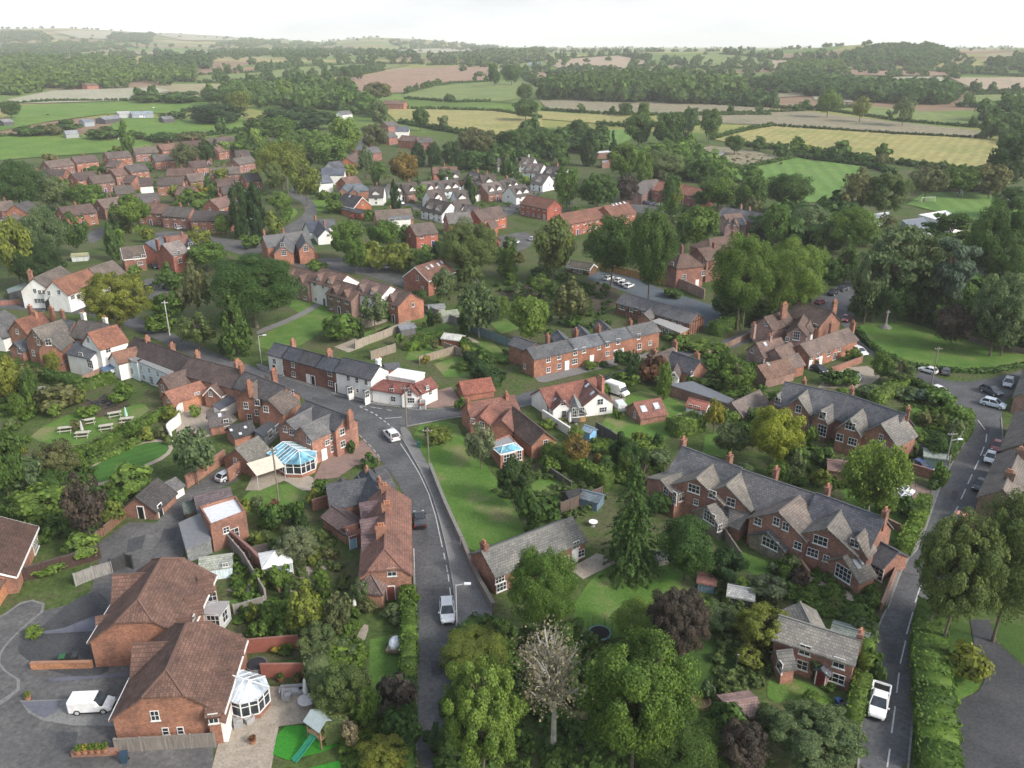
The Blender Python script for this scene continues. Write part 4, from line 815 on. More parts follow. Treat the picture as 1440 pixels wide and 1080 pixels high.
KS(0.86, 0.86, 0.84)
H('tall brick mansion with hipped roofs above a walled terrace', [M(957, 358, 968, 357, 9.5, 6.6, 4, 'h', 'h'), M(982, 350, 1012, 345, 9.8, 7, 4.2, None, None), M(997, 336, 1030, 330, 9.4, 6.8, 4.6, 'h', 'h')], win=[(946, 372, 1.2, 1.6), (961, 373, 1, 1.6), (974, 370, 1, 1.8), (984, 366, 1, 1.9), (991, 367, 1, 1.9), (989, 384, 1.2, 1.6), (962, 390, 1.5, 1.8)], door=[(981, 388, (.8, .8, .8))], ch=[(959, 349, 2, 1.8), (1004, 345, 2, 2), (1031, 328, 2, 1.5), (1052, 332, 2, 1.2, 7)], wall=(.29, .14, .11), roof=(.15, .105, .09))
# ---- brick cluster right of centre
KS(0.76, 0.74, 0.74)
H('tall brick house with end stacks behind parked cars', [M(1109, 418, 1170, 437, 9.5, 6, 4.4, roof=(.13, .10, .09)), M(1075, 446, 1106, 437, 8, 5.4, 3.2, wall=PB), M(1122, 458, 1130, 442, 7.8, 5.6, 2.6, wall=PB), M(1134, 459, 1142, 447, 6.4, 5, 1.5, kind='d', wall=WH)], win=[(1146, 458, 1.2, 1.1), (1106, 461, 1, 1.1), (1120, 472, 1.5, 2.2), (1078, 455, .9, 1.1), (1107, 477, .9, 1.2)], ch=[(1107, 412, 2, 2), (1103, 432, 4, 2.2), (1174, 428, 3, 2), (1169, 459, 1, 2, 7)], wall=BR, roof=TL)
KS(0.61, 0.6, 0.6)
H('lower brick row with dormers and orange end gable', [M(1126, 484, 1193, 461, 7.6, 4.8, 4), M(1122, 497, 1100, 503, 6.4, 4, 3)], win=[(1141, 504, 1.3, 1.2), (1150, 500, 1.3, 1.2), (1165, 497, 1.3, 1.3), (1180, 491, 1, 1.1), (1173, 503, 1.2, 1.8)], door=[(1153, 511, (.8, .8, .8)), (1138, 520, (.8, .8, .8))], ch=[(1199, 457, 2, 2)], wall=(.34, .15, .095), roof=(.15, .115, .10))
H('pinkish brick cottage with skylights and tall stacks at the cluster edge', [M(1064, 482, 1098, 475, 7, 4, 3.4), M(1090, 490, 1112, 482, 6.4, 4, 2.8)], win=[(1058, 493, 1, 1), (1072, 508, 1, 1.2)], sky=[(1076, 484, .7, .9), (1088, 500, .7, .9)], ch=[(1060, 460, 2, 2.2), (1082, 475, 2, 1.4)], wall=PB, roof=TL)
H('brown-roofed annexe at the foot of the brick cluster', [M(1066, 514, 1106, 504, 5.6, 3.2, 3.4)], sky=[(1080, 512, .6, .8)], wall=BR2, roof=TL)
# ---- right: slate row with gables and dormers
KS(0.8, 0.76, 0.82)
H('slate-roofed brick row with arched dormers and orange end wall', [M(1105, 537, 1196, 556, 8.3, 5, 4.4), M(1196, 556, 1272, 582, 8.3, 5, 4.4), M(1123, 559, 1140, 545, 7.8, 5.2, 2.6, roof=(.17, .165, .155)), M(1093, 555, 1105, 548, 6.6, 4.8, 1.4, kind='d', roof=(.17, .165, .155)), M(1155, 577, 1170, 569, 6.6, 4.8, 1.5, kind='d', roof=(.17, .165, .155)), M(1196, 590, 1213, 576, 7.4, 5.2, 2.2, roof=(.18, .175, .16)), M(1240, 596, 1268, 582, 7.8, 5, 3.4, roof=(.18, .175, .165))],
  win=[(1094, 564, 1.2, 1.4), (1123, 575, 1.1, 1.5), (1157, 584, 1.3, 1.5), (1138, 599, 1.2, 2.1), (1156, 605, 1.8, 2.2, 3), (1196, 599, 1.8, 1.4), (1181, 615, 1.3, 1.4), (1199, 621, 1.6, 1.4), (1239, 615, .8, 1.2), (1260, 618, .9, 1.3)], ch=[(1131, 537, 2, 1.2), (1198, 550, 2, 1.5), (1277, 577, 2, 1.2)], wall=(.275, .14, .10), roof=(.115, .12, .135))
KS(.85, .8, .92)
H('long slate row of gabled brick cottages, end with white patio doors', [M(961, 628, 1042, 658, 8.2, 5, 4, roof=(.135, .14, .15)), M(980, 672, 1008, 649, 7.5, 5, 4.3, roof=(.19, .175, .155)), M(930, 674, 966, 663, 5.4, 4.4, 3.2, roof=(.18, .17, .15)), M(1022, 682, 1046, 661, 7.5, 5, 3.7, roof=(.19, .18, .16)), M(996, 712, 1018, 704, 4.4, 2.5, 2.6, roof=(.20, .19, .175), wall=(.25, .20, .15)), M(1030, 712, 1052, 722, 4, 2.6, 2, roof=(.19, .18, .165))],
  win=[(956, 654, 1.1, 1.2), (976, 687, 2, 1.4), (937, 690, 1.2, 1.2), (960, 698, 1.6, 1.5), (949, 700, .9, 2.1), (979, 706, .8, 1), (1002, 695, 1.2, 1.3), (1028, 706, 1.4, 1.4), (998, 727, 2.4, 1.8, 4), (1012, 742, .9, 1.2)], sky=[(1020, 718, .8, 1.5, BL), (1023, 721, .8, 1.5, BL)], ch=[(961, 621, 2, 1.2), (1026, 645, 2, 1.6)], wall=(.275, .142, .105))
KS(.85, .8, .92)
H('middle of the long slate row with purple-brown front gable', [M(1042, 660, 1150, 696, 7.8, 4.9, 4, roof=(.13, .13, .14)), M(1096, 719, 1124, 698, 7.5, 5, 4.1, roof=(.18, .155, .14)), M(1080, 748, 1096, 738, 4, 2.5, 2.6, roof=(.12, .125, .13), wall=(.22, .18, .13))],
  win=[(1092, 733, 1, 1.3), (1105, 740, 1, 1.3), (1126, 745, 1, 1.4), (1122, 767, 1.2, 1.2), (1083, 764, 2.6, 1.5, 4), (1066, 733, 1.2, 1.2)], ch=[(1091, 664, 2, 1.5), (1164, 689, 2, 1.5)], wall=(.27, .14, .104))
KS(.85, .8, .92)
H('far half of the long slate row with white french doors', [M(1150, 694, 1243, 728, 8.2, 5, 4, roof=(.105, .11, .13)), M(1164, 742, 1184, 717, 7.4, 5, 4, roof=(.18, .17, .155)), M(1205, 757, 1216, 745, 6.8, 5, 1.6, kind='d', roof=(.17, .155, .14)), M(1187, 783, 1209, 774, 4.4, 2.4, 2.7, roof=(.19, .18, .16)), M(1240, 763, 1262, 775, 4, 2.5, 2.6, roof=(.10, .105, .12))],
  win=[(1154, 760, 2, 1.4), (1143, 777, 1.6, 1.3), (1202, 764, 1.3, 1.2), (1186, 806, 2.6, 2.1, 4), (1233, 806, 2, 2, 3), (1162, 785, .9, 1)], sky=[(1204, 793, .6, 1.3), (1210, 787, .6, 1.3)], ch=[(1245, 722, 2, 1.3)], wall=(.27, .14, .104))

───

● To be done: Please set down each line of the data above exactly as written, without the pictures.

● Completed exercise:
The Blender Python script for this scene continues. Write part 4, from line 815 on. More parts follow. Treat the picture as 1440 pixels wide and 1080 pixels high.
KS(0.86, 0.86, 0.84)
H('tall brick mansion with hipped roofs above a walled terrace', [M(957, 358, 968, 357, 9.5, 6.6, 4, 'h', 'h'), M(982, 350, 1012, 345, 9.8, 7, 4.2, None, None), M(997, 336, 1030, 330, 9.4, 6.8, 4.6, 'h', 'h')], win=[(946, 372, 1.2, 1.6), (961, 373, 1, 1.6), (974, 370, 1, 1.8), (984, 366, 1, 1.9), (991, 367, 1, 1.9), (989, 384, 1.2, 1.6), (962, 390, 1.5, 1.8)], door=[(981, 388, (.8, .8, .8))], ch=[(959, 349, 2, 1.8), (1004, 345, 2, 2), (1031, 328, 2, 1.5), (1052, 332, 2, 1.2, 7)], wall=(.29, .14, .11), roof=(.15, .105, .09))
# ---- brick cluster right of centre
KS(0.76, 0.74, 0.74)
H('tall brick house with end stacks behind parked cars', [M(1109, 418, 1170, 437, 9.5, 6, 4.4, roof=(.13, .10, .09)), M(1075, 446, 1106, 437, 8, 5.4, 3.2, wall=PB), M(1122, 458, 1130, 442, 7.8, 5.6, 2.6, wall=PB), M(1134, 459, 1142, 447, 6.4, 5, 1.5, kind='d', wall=WH)], win=[(1146, 458, 1.2, 1.1), (1106, 461, 1, 1.1), (1120, 472, 1.5, 2.2), (1078, 455, .9, 1.1), (1107, 477, .9, 1.2)], ch=[(1107, 412, 2, 2), (1103, 432, 4, 2.2), (1174, 428, 3, 2), (1169, 459, 1, 2, 7)], wall=BR, roof=TL)
KS(0.61, 0.6, 0.6)
H('lower brick row with dormers and orange end gable', [M(1126, 484, 1193, 461, 7.6, 4.8, 4), M(1122, 497, 1100, 503, 6.4, 4, 3)], win=[(1141, 504, 1.3, 1.2), (1150, 500, 1.3, 1.2), (1165, 497, 1.3, 1.3), (1180, 491, 1, 1.1), (1173, 503, 1.2, 1.8)], door=[(1153, 511, (.8, .8, .8)), (1138, 520, (.8, .8, .8))], ch=[(1199, 457, 2, 2)], wall=(.34, .15, .095), roof=(.15, .115, .10))
H('pinkish brick cottage with skylights and tall stacks at the cluster edge', [M(1064, 482, 1098, 475, 7, 4, 3.4), M(1090, 490, 1112, 482, 6.4, 4, 2.8)], win=[(1058, 493, 1, 1), (1072, 508, 1, 1.2)], sky=[(1076, 484, .7, .9), (1088, 500, .7, .9)], ch=[(1060, 460, 2, 2.2), (1082, 475, 2, 1.4)], wall=PB, roof=TL)
H('brown-roofed annexe at the foot of the brick cluster', [M(1066, 514, 1106, 504, 5.6, 3.2, 3.4)], sky=[(1080, 512, .6, .8)], wall=BR2, roof=TL)
# ---- right: slate row with gables and dormers
KS(0.8, 0.76, 0.82)
H('slate-roofed brick row with arched dormers and orange end wall', [M(1105, 537, 1196, 556, 8.3, 5, 4.4), M(1196, 556, 1272, 582, 8.3, 5, 4.4), M(1123, 559, 1140, 545, 7.8, 5.2, 2.6, roof=(.17, .165, .155)), M(1093, 555, 1105, 548, 6.6, 4.8, 1.4, kind='d', roof=(.17, .165, .155)), M(1155, 577, 1170, 569, 6.6, 4.8, 1.5, kind='d', roof=(.17, .165, .155)), M(1196, 590, 1213, 576, 7.4, 5.2, 2.2, roof=(.18, .175, .16)), M(1240, 596, 1268, 582, 7.8, 5, 3.4, roof=(.18, .175, .165))],
  win=[(1094, 564, 1.2, 1.4), (1123, 575, 1.1, 1.5), (1157, 584, 1.3, 1.5), (1138, 599, 1.2, 2.1), (1156, 605, 1.8, 2.2, 3), (1196, 599, 1.8, 1.4), (1181, 615, 1.3, 1.4), (1199, 621, 1.6, 1.4), (1239, 615, .8, 1.2), (1260, 618, .9, 1.3)], ch=[(1131, 537, 2, 1.2), (1198, 550, 2, 1.5), (1277, 577, 2, 1.2)], wall=(.275, .14, .10), roof=(.115, .12, .135))
KS(.85, .8, .92)
H('long slate row of gabled brick cottages, end with white patio doors', [M(961, 628, 1042, 658, 8.2, 5, 4, roof=(.135, .14, .15)), M(980, 672, 1008, 649, 7.5, 5, 4.3, roof=(.19, .175, .155)), M(930, 674, 966, 663, 5.4, 4.4, 3.2, roof=(.18, .17, .15)), M(1022, 682, 1046, 661, 7.5, 5, 3.7, roof=(.19, .18, .16)), M(996, 712, 1018, 704, 4.4, 2.5, 2.6, roof=(.20, .19, .175), wall=(.25, .20, .15)), M(1030, 712, 1052, 722, 4, 2.6, 2, roof=(.19, .18, .165))],
  win=[(956, 654, 1.1, 1.2), (976, 687, 2, 1.4), (937, 690, 1.2, 1.2), (960, 698, 1.6, 1.5), (949, 700, .9, 2.1), (979, 706, .8, 1), (1002, 695, 1.2, 1.3), (1028, 706, 1.4, 1.4), (998, 727, 2.4, 1.8, 4), (1012, 742, .9, 1.2)], sky=[(1020, 718, .8, 1.5, BL), (1023, 721, .8, 1.5, BL)], ch=[(961, 621, 2, 1.2), (1026, 645, 2, 1.6)], wall=(.275, .142, .105))
KS(.85, .8, .92)
H('middle of the long slate row with purple-brown front gable', [M(1042, 660, 1150, 696, 7.8, 4.9, 4, roof=(.13, .13, .14)), M(1096, 719, 1124, 698, 7.5, 5, 4.1, roof=(.18, .155, .14)), M(1080, 748, 1096, 738, 4, 2.5, 2.6, roof=(.12, .125, .13), wall=(.22, .18, .13))],
  win=[(1092, 733, 1, 1.3), (1105, 740, 1, 1.3), (1126, 745, 1, 1.4), (1122, 767, 1.2, 1.2), (1083, 764, 2.6, 1.5, 4), (1066, 733, 1.2, 1.2)], ch=[(1091, 664, 2, 1.5), (1164, 689, 2, 1.5)], wall=(.27, .14, .104))
KS(.85, .8, .92)
H('far half of the long slate row with white french doors', [M(1150, 694, 1243, 728, 8.2, 5, 4, roof=(.105, .11, .13)), M(1164, 742, 1184, 717, 7.4, 5, 4, roof=(.18, .17, .155)), M(1205, 757, 1216, 745, 6.8, 5, 1.6, kind='d', roof=(.17, .155, .14)), M(1187, 783, 1209, 774, 4.4, 2.4, 2.7, roof=(.19, .18, .16)), M(1240, 763, 1262, 775, 4, 2.5, 2.6, roof=(.10, .105, .12))],
  win=[(1154, 760, 2, 1.4), (1143, 777, 1.6, 1.3), (1202, 764, 1.3, 1.2), (1186, 806, 2.6, 2.1, 4), (1233, 806, 2, 2, 3), (1162, 785, .9, 1)], sky=[(1204, 793, .6, 1.3), (1210, 787, .6, 1.3)], ch=[(1245, 722, 2, 1.3)], wall=(.27, .14, .104))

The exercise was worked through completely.